Aim: Go through the listing and set it down exactly, leaving out its pictures.

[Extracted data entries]
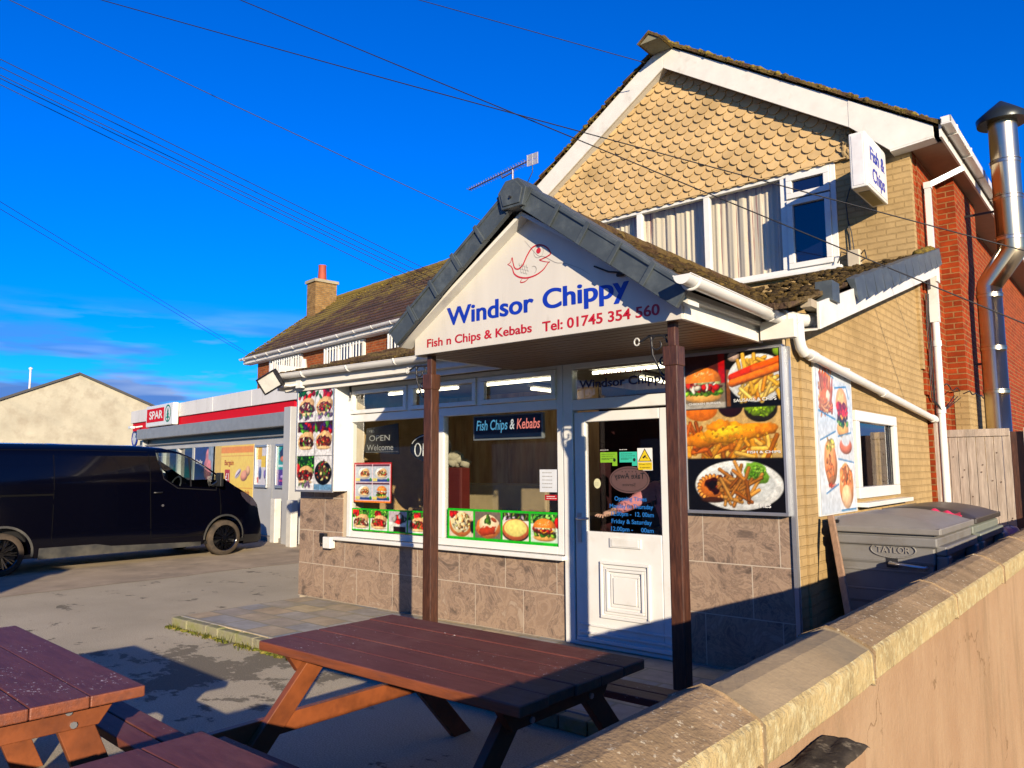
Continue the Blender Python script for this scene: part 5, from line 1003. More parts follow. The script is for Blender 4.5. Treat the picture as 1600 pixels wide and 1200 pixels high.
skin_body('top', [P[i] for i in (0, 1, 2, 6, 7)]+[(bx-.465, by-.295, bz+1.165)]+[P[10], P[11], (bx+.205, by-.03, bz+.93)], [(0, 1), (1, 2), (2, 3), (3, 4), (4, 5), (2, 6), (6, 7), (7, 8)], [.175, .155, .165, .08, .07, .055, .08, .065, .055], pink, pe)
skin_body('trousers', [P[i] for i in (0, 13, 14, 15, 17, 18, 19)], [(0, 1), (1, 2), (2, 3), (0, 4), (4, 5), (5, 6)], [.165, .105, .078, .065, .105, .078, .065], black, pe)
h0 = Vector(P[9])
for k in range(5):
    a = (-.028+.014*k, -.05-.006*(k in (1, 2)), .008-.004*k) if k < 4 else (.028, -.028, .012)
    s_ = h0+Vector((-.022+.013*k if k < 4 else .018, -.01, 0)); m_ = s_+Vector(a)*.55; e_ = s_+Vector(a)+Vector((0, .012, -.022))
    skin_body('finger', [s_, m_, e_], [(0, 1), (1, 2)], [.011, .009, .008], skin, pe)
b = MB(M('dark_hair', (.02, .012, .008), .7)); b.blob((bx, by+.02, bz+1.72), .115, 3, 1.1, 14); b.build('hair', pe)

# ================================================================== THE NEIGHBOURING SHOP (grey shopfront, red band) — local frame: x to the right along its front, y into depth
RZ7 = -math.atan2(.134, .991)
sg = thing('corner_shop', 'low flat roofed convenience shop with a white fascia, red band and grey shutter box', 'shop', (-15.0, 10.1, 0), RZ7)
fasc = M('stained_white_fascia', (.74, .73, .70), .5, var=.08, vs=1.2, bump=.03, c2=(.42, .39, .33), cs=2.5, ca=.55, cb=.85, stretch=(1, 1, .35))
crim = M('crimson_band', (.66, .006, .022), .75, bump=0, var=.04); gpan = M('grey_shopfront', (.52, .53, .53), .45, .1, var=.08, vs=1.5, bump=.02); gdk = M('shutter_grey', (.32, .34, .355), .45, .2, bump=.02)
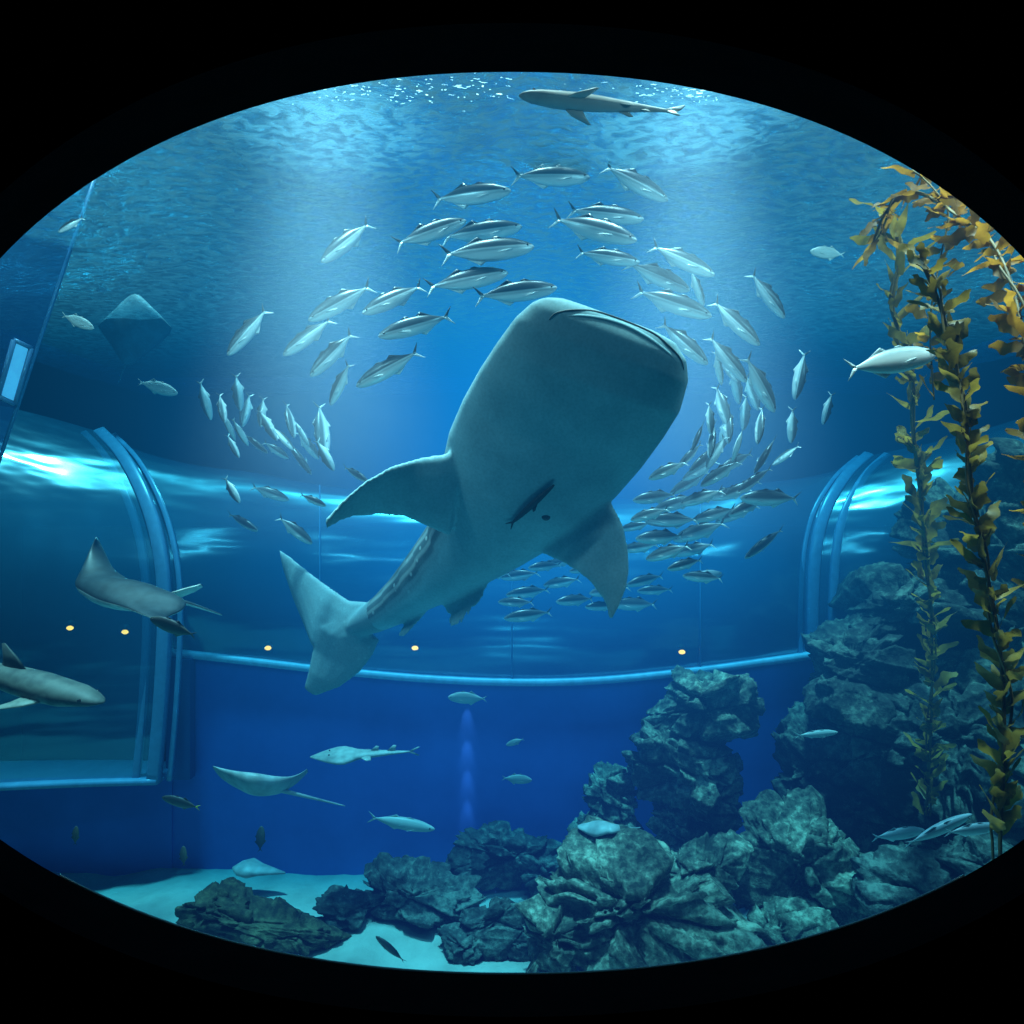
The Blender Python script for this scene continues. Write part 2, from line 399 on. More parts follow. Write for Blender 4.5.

Full solution:
Continue the Blender Python script for this scene: part 5, from line 1003. More parts follow. The script is for Blender 4.5. Treat the picture as 1600 pixels wide and 1200 pixels high.
skin_body('top', [P[i] for i in (0, 1, 2, 6, 7)]+[(bx-.465, by-.295, bz+1.165)]+[P[10], P[11], (bx+.205, by-.03, bz+.93)], [(0, 1), (1, 2), (2, 3), (3, 4), (4, 5), (2, 6), (6, 7), (7, 8)], [.175, .155, .165, .08, .07, .055, .08, .065, .055], pink, pe)
skin_body('trousers', [P[i] for i in (0, 13, 14, 15, 17, 18, 19)], [(0, 1), (1, 2), (2, 3), (0, 4), (4, 5), (5, 6)], [.165, .105, .078, .065, .105, .078, .065], black, pe)
h0 = Vector(P[9])
for k in range(5):
    a = (-.028+.014*k, -.05-.006*(k in (1, 2)), .008-.004*k) if k < 4 else (.028, -.028, .012)
    s_ = h0+Vector((-.022+.013*k if k < 4 else .018, -.01, 0)); m_ = s_+Vector(a)*.55; e_ = s_+Vector(a)+Vector((0, .012, -.022))
    skin_body('finger', [s_, m_, e_], [(0, 1), (1, 2)], [.011, .009, .008], skin, pe)
b = MB(M('dark_hair', (.02, .012, .008), .7)); b.blob((bx, by+.02, bz+1.72), .115, 3, 1.1, 14); b.build('hair', pe)

# ================================================================== THE NEIGHBOURING SHOP (grey shopfront, red band) — local frame: x to the right along its front, y into depth
RZ7 = -math.atan2(.134, .991)
sg = thing('corner_shop', 'low flat roofed convenience shop with a white fascia, red band and grey shutter box', 'shop', (-15.0, 10.1, 0), RZ7)
fasc = M('stained_white_fascia', (.74, .73, .70), .5, var=.08, vs=1.2, bump=.03, c2=(.42, .39, .33), cs=2.5, ca=.55, cb=.85, stretch=(1, 1, .35))
crim = M('crimson_band', (.66, .006, .022), .75, bump=0, var=.04); gpan = M('grey_shopfront', (.52, .53, .53), .45, .1, var=.08, vs=1.5, bump=.02); gdk = M('shutter_grey', (.32, .34, .355), .45, .2, bump=.02)
The Blender Python script for this scene continues. Write part 2, from line 399 on. More parts follow. Write for Blender 4.5.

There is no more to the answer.